Local leaders in Brooklyn, New York’s Coney Island neighborhood have roundly rejected the idea of a casino in the iconic beach community. Community Board 13, a commission of local leaders appointed by Brooklyn borough and council members, easily passed a resolution rejecting the casino plan, by a vote of 23-8.
After the online vote, CB 13 Chairwoman Lucy Mujica Diaz told the New York Post the situation is analogous to Atlantic City, where casinos were offered as a solution to help an economically distressed neighborhood.
“We don’t want what Atlantic City has,” Diaz said, according to the Post. “We’re already drowning in traffic half the year. Now you want to bring more traffic in. We don’t want it.”

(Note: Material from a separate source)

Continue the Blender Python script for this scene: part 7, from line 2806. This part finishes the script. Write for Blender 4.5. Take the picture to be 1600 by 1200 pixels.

“I completely agree with the overwhelming opposition from the community in Coney Island,” added Brooklyn Councilman Ari Kagan, who represents Coney Island. “I hear this not just in Coney Island but all over southern Brooklyn… The overwhelming majority of people I talk to are against the casino.”
The casino project proposed by Thor Equities, dubbed “The Coney,” would create a casino and entertainment complex that Thor founder and Coney Island native Joe Sitt has said would blend into the aesthetics of the community’s boardwalk and draw people to the beach year-round. Thor’s partners in the project are Saratoga Casino Holdings, the Chickasaw Nation, and Legends, the sports and entertainment company owned by the New York Yankees.
The board’s resolution noted that Coney Island already has a high crime rate, and said the casino would “destroy our quality of life and destroy families.
“Our community cannot endure the substantial burden and problems that this venue will generate,” the resolution said. “We request that our local elected officials collaborate with us to address our existing problems, not drown us with additional problems. Community Board 13 is listening to our community and recommends opposing a casino development in our district and urges our elected officials to inform the Gaming Commission the decision of the community they represent.”
Proponents of the casino plan say there’s substantial support for the project, evidenced by more than 3,300 signatures from local residents on a support petition. Robert Cornegy, a consultant to the casino consortium who helped collect those signatures, told the Post the resolution was unfairly stacked against the project.
“I do believe that the resolution was unfair to the project by wording it that way and steering the vote that way. I haven’t seen a resolution worded that way before,” said Cornegy, a former Brooklyn councilman.